Una de las principales virtudes de este libro es la capacidad de hacernos ver lo invisible. De ahí la defensa de la imaginación, contra la que actualmente se escriben tratados completos que, curiosamente, defienden a ultranza la importancia del yo, es decir, lo que supuestamente conocemos bien, frente a cualquier forma de comunidad, que representaría más bien lo desconocido. Es, por tanto, la imaginación, otra de las causas perdidas que reciben el apoyo de Ignacio, esencial filosóficamente para que lo universal se manifieste en lo concreto y lo desconocido participe de lo conocido. Aquí convendría recordar que en el libro tiene un papel muy importante esa facultad a la hora de representar la intimidad del ser afuera, ejemplificado con ese niño que se da la vuelta esperando encontrarse donde ya no está o la experiencia de sentir nuestra presencia mediante la evocación en los lugares que hemos abandonado. Es una forma de hacer del instante la eternidad y de aunar lo visible en lo invisible, tarea para la que se hace imprescindible la memoria, esa «fidelidad instintiva a lo ausente», otra de las causas perdidas tratadas en este libro. Traicionar lo ausente implica desertar de la presencia, y por ello Ignacio nos recuerda que al perder la memoria perdemos también el presente, hasta el punto de que toda posible renovación del ahora se la deberíamos a la permanencia del pasado, gracias al cual heredamos deseos que van más allá de nuestros propios deseos y cumplimos un destino mucho más ambicioso que el limitado a nuestra vida. Por ello, el hecho de dar la espalda a lo ya ocurrido como si esto fuese realidad muerta e inactual, algo que desmiente continuamente la historia en sus múltiples reinterpretaciones, abandonar los anhelos no cumplidos y renunciar a la memoria como una parte fundamental del ahora tendría como consecuencia una mutilación del presente, a la que contribuye igualmente el empeño en que nada deje huellas, la absoluta provisionalidad reinante, la aversión por todo aquello que contiene la magia de un presente más allá del presente.
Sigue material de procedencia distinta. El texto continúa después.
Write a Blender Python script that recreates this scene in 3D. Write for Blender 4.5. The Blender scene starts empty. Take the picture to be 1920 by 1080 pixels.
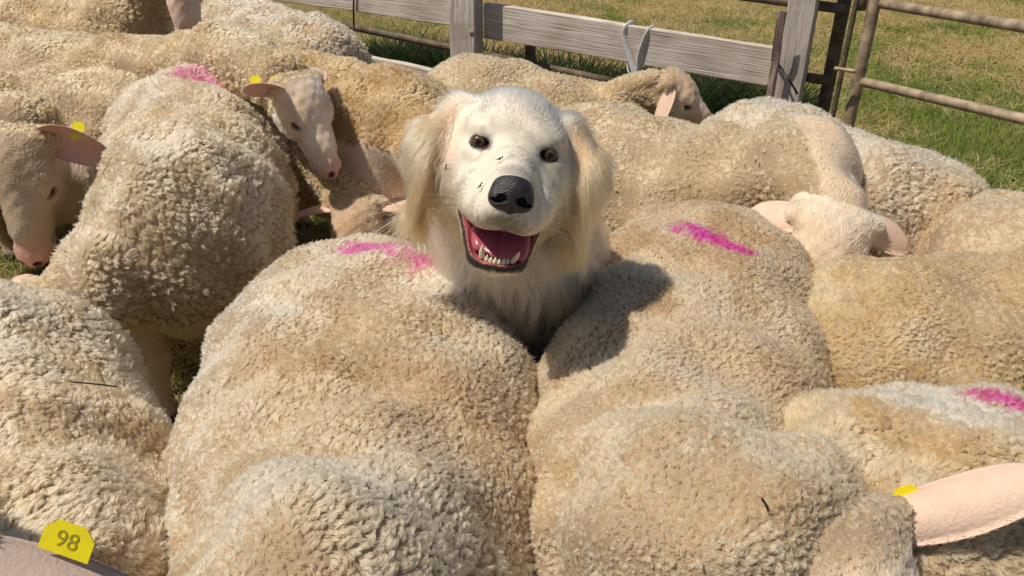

La lectura de un libro como este, sobre todo en un momento como el actual, en el que ha quedado en evidencia nuestra dificultad para convivir con lo desconocido, se hace más necesaria que nunca. Aquello que no controlamos permanecerá siempre como parte constitutiva de nuestro ser. Aprender a reconocer el sentido de lo que no tiene un sentido establecido, a incluir en nuestro razonamiento aquello que no conocemos, es para el mundo de hoy una asignatura troncal todavía pendiente.